A Murdoch University PhD student who spent four months covertly employed by a construction firm as part of his research, and a specialist in the history of activism, social movements and the Indonesian left are the 2014 joint winners of the ASAA’s prestigious Thesis Prize for the best Asian Studies doctoral thesis written in Australia.
Dr Charanpal Bal (pictured), who studied at the Asia Research Centre and the School of Management and Governance at Murdoch, and Dr Vannessa Hearman, a lecturer in Indonesia Studies at Sydney University, will each receive $2000 in prize money.
Dr Bal’s thesis, entitled ‘The Politics of Obedience: Bangladeshi Migrant Workers and the Migrant Labour Regime in Singapore’, links adjustments in the Singapore migrant labour regime to patterns of conflict in the workplace, in the case of Bangladeshi construction workers.
Through working at a construction firm in Singapore, Dr Bal was able to record the patterns of workers’ daily engagement with immediate supervisors and their employers.
He also travelled to labour-sending communities in Bangladesh, where he was able to link workers’ grievances and struggles in the workplace to their own migration objectives, their family and community’s expectation of that migration and the political economy of the recruitment process.
Since completing his thesis, Dr Bal has had a journal article accepted for publication by the Journal of Contemporary Asia and is finalising a book proposal from the thesis.
In her thesis, entitled ‘Dismantling the “Fortress”: East Java and the Long Transition to Suharto’s New Order Regime (1965–1968)’, Dr Hearman (pictured) charts the journeys of a group of activists and individuals caught up in the persecution and banning of the Indonesian Communist Party in 1965–68 in East Java, including the party’s final attempt to resist the New Order regime by constructing a base in the southern reaches of the province.
Using an array of sources, including oral testimonies with survivors and perpetrators and military and government reports about the repression, the thesis captures experiences of activism from the 1940s onwards and then in living under the shadow of the repression.
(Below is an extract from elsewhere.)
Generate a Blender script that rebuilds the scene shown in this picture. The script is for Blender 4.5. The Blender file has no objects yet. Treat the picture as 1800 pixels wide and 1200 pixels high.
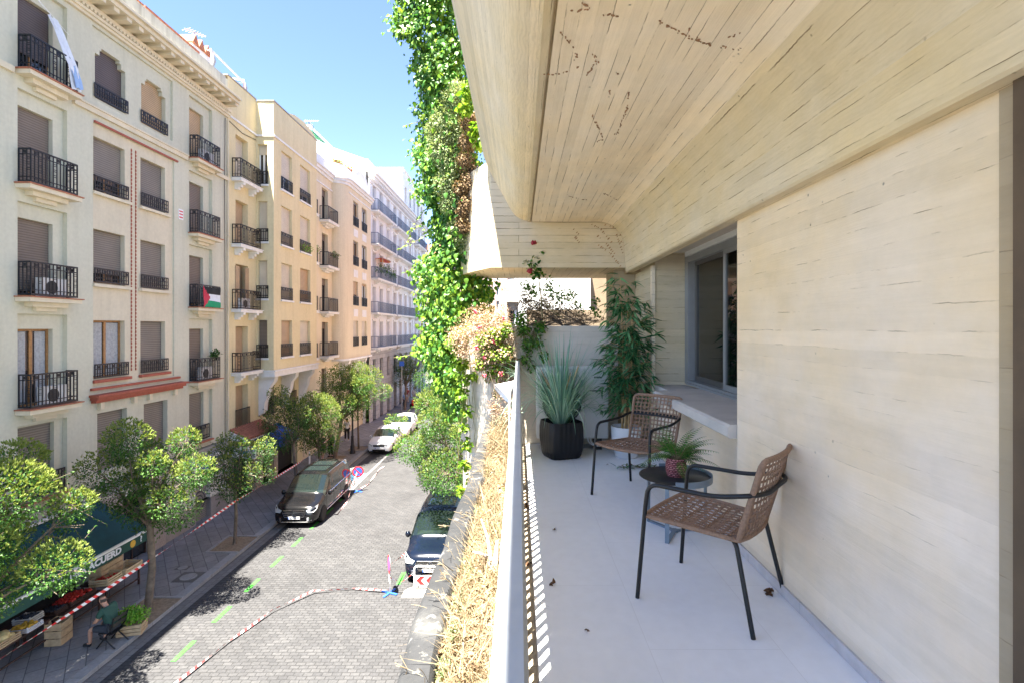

The thesis presents new dimensions about the slaughter of leftists and the power struggle occurring in East Java.
Dr Hearman is presently drafting this thesis into a monograph and has begun researching the history of Timorese and Indonesian activists working together in the 1990s for Timorese self-determination.
The runner-up was Dr Tom Cliff for a thesis at the Australian National University entitled ‘Oil and Water: Experiences of Being Han in 21st Century Korla, Xinjiang’.
The 13 nominations for the prize were judged by Associate Professor Romit Dasgupta, Professor Louise Edwards, Dr Nick Cheesman, Professor John Ingleson and Professor Robin Jeffrey.